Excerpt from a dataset

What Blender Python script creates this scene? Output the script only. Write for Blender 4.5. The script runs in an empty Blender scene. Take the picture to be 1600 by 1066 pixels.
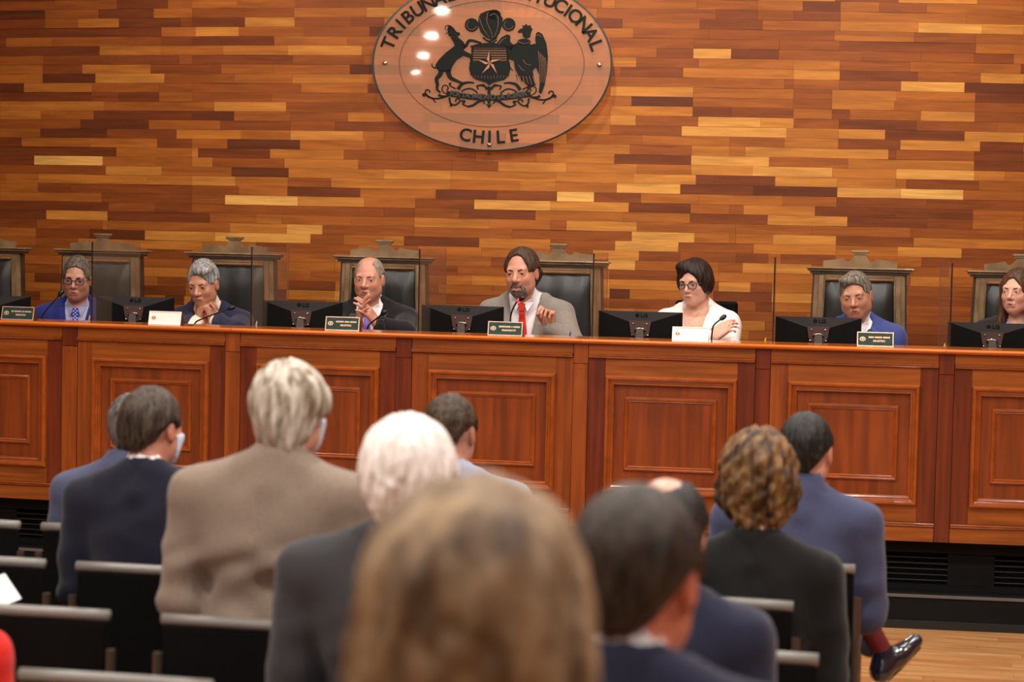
import bpy, math, random, time
import numpy as np
from mathutils import Matrix, Vector
T0 = time.time()
C = bpy.context.scene.collection
RND = random.Random(7)
PI = math.pi

# ------------------------------------------------------------------ camera, light, exposure
F = 3100.0; PITCH, ROLL, HC = .0546, .0215, 1.815
PHI = math.atan(.173); _c, _s = math.cos(PHI), math.sin(PHI)
_R = np.array([[_c, -_s, 0], [_s, _c, 0], [0, 0, 1]])
_up = np.array([0, math.sin(PITCH), math.cos(PITCH)])
ER = _R @ (np.array([1., 0, 0]) * math.cos(ROLL) + _up * math.sin(ROLL))
EU = _R @ (-np.array([1., 0, 0]) * math.sin(ROLL) + _up * math.cos(ROLL))
EF = _R @ np.array([0, math.cos(PITCH), -math.sin(PITCH)])
cam_data = bpy.data.cameras.new('camera'); cam = bpy.data.objects.new('camera', cam_data); C.objects.link(cam)
cam.matrix_world = Matrix(((ER[0], EU[0], -EF[0], 0), (ER[1], EU[1], -EF[1], 0), (ER[2], EU[2], -EF[2], HC), (0, 0, 0, 1)))
cam_data.sensor_width = 36; cam_data.lens = F / 1600 * 36; cam_data.clip_start = .05
cam_data.dof.use_dof = True; cam_data.dof.focus_distance = 10.6; cam_data.dof.aperture_fstop = 2.8
bpy.context.scene.camera = cam
sc = bpy.context.scene
sc.view_settings.view_transform = 'Standard'; sc.view_settings.look = 'None'
sc.view_settings.gamma = 1; sc.view_settings.use_curve_mapping = False
sc.view_settings.exposure = -0.5
w = bpy.data.worlds.new('world'); sc.world = w; w.use_nodes = True
w.node_tree.nodes['Background'].inputs[0].default_value = (1, .86, .72, 1)
w.node_tree.nodes['Background'].inputs[1].default_value = .25
CEIL = 4.0
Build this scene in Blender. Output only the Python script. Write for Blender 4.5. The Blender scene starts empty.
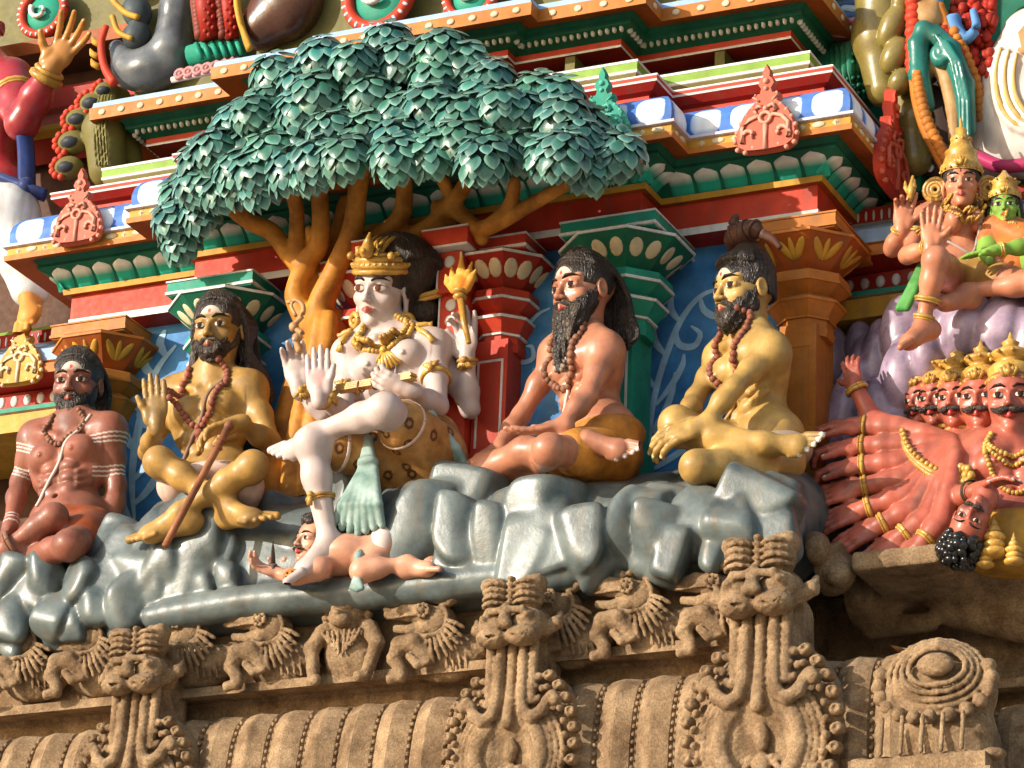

● REQUIRED TASK
Without the pictures, please reproduce each line of the listing above exactly, from the first one through the line bearing "PI = math.pi".

● ANSWER TO THIS TASK
What Blender Python script creates this scene? Output the script only. Write for Blender 4.5. The script runs in an empty Blender scene. Take the picture to be 1600 by 1066 pixels.
import bpy, math, random, time
import numpy as np
from mathutils import Matrix, Vector
T0 = time.time()
C = bpy.context.scene.collection
RND = random.Random(7)
PI = math.pi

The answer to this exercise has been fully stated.